Why Slow Roasting Changes Everything
The difference between a raw tomato and a slow roasted one is almost philosophical. Low heat over a long time coaxes out all the water, concentrates the natural sugars, and deepens the flavour into something rich and almost jammy. What comes out of the oven tastes nothing like what went in, and that transformation is exactly what makes this sauce so good.
Roasted garlic paste does something similar. Where raw garlic is sharp and assertive, roasted garlic is mellow, sweet, and deeply savoury. Once the tomatoes are done, everything goes into the blender together, the tomatoes, the garlic, all of that deeply flavoured roasting oil, and it comes out as something gloriously smooth and unified. A squeeze of lemon lifts everything at the end, cutting through the richness and brightening the whole bowl. The pecorino adds a salty, sharp edge that parmesan could replicate in a pinch, but pecorino does it with more character. And the fresh basil, torn in at the very last moment, brings back the brightness that the oven took away.

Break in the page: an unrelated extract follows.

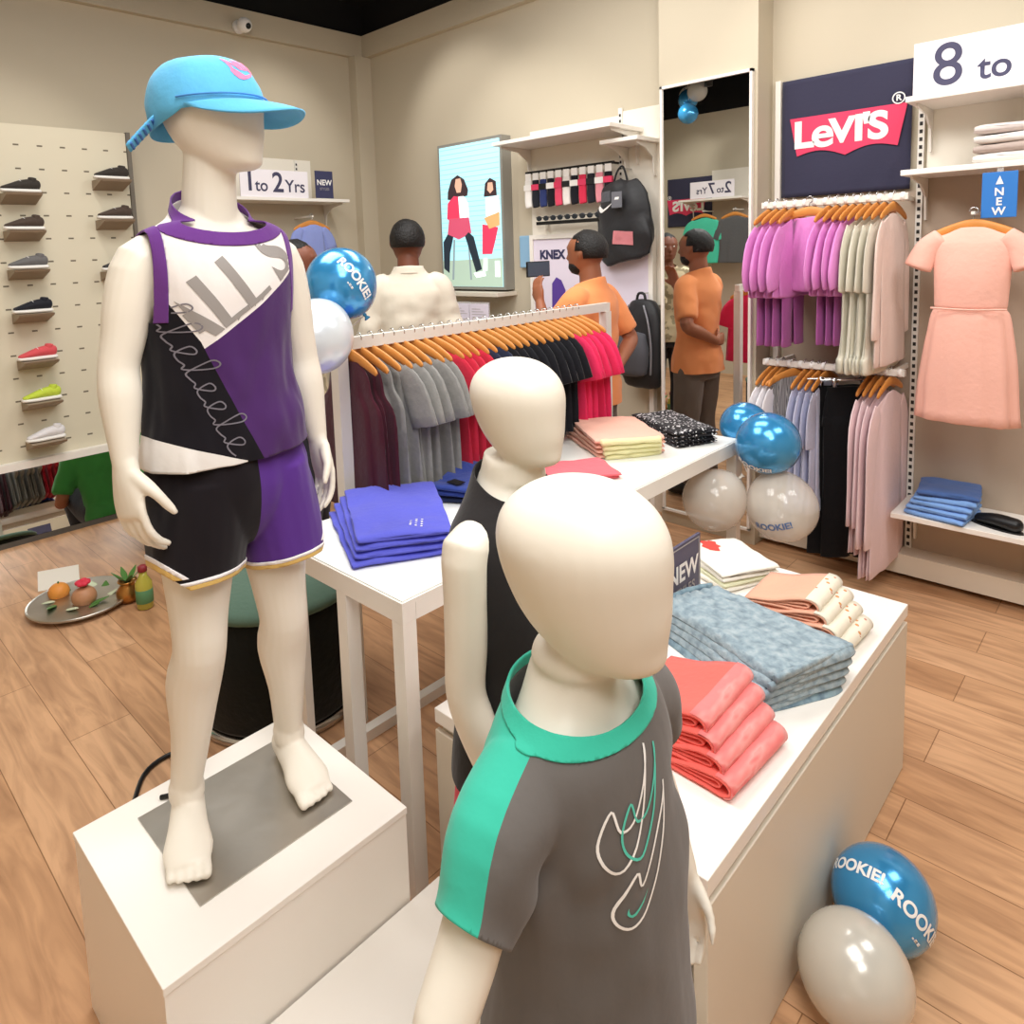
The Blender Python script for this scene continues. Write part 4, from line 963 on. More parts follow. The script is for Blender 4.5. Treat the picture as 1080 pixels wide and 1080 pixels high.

It’s a slow-roasted tomato pasta sauce built on patience. Not a lot of it, but enough to be rewarded.

Ingredients Breakdown
Gourmet Tomatoes
The quality of the tomato is everything here. Salad or gourmet tomatoes have a good balance of sweetness and acidity, and they roast down beautifully without turning watery. The better the tomato, the better the sauce.
Roasted Garlic Paste
Slow roasted garlic loses all its sharpness and becomes something altogether more mellow and complex. It melts into the sauce seamlessly and adds a depth that raw garlic simply can’t replicate.
Fresh Basil
Goes in raw when everything is blitzed together, not cooked at any point. Basil hates heat and turns bitter if you push it too hard, so keeping it out of the oven and adding it straight to the blender is exactly the right call.
Lemon Juice
Added raw into the blender along with everything else. It brightens the whole sauce and balances the deep sweetness the tomatoes develop in the oven. Don’t skip it.
Olive Oil
This is your roasting medium, and it earns its place. The tomatoes and garlic roast low and slow in the oil, and when everything gets blitzed together at the end, that deeply flavoured, tomato-infused oil becomes part of the sauce itself. Use something you actually like the taste of.
Pecorino Cheese
Blitzed in raw with everything else, which gives the sauce a wonderfully salty, sharp richness right from the start. Parmesan works if that’s what you have, but pecorino has more edge and it really does make a difference here.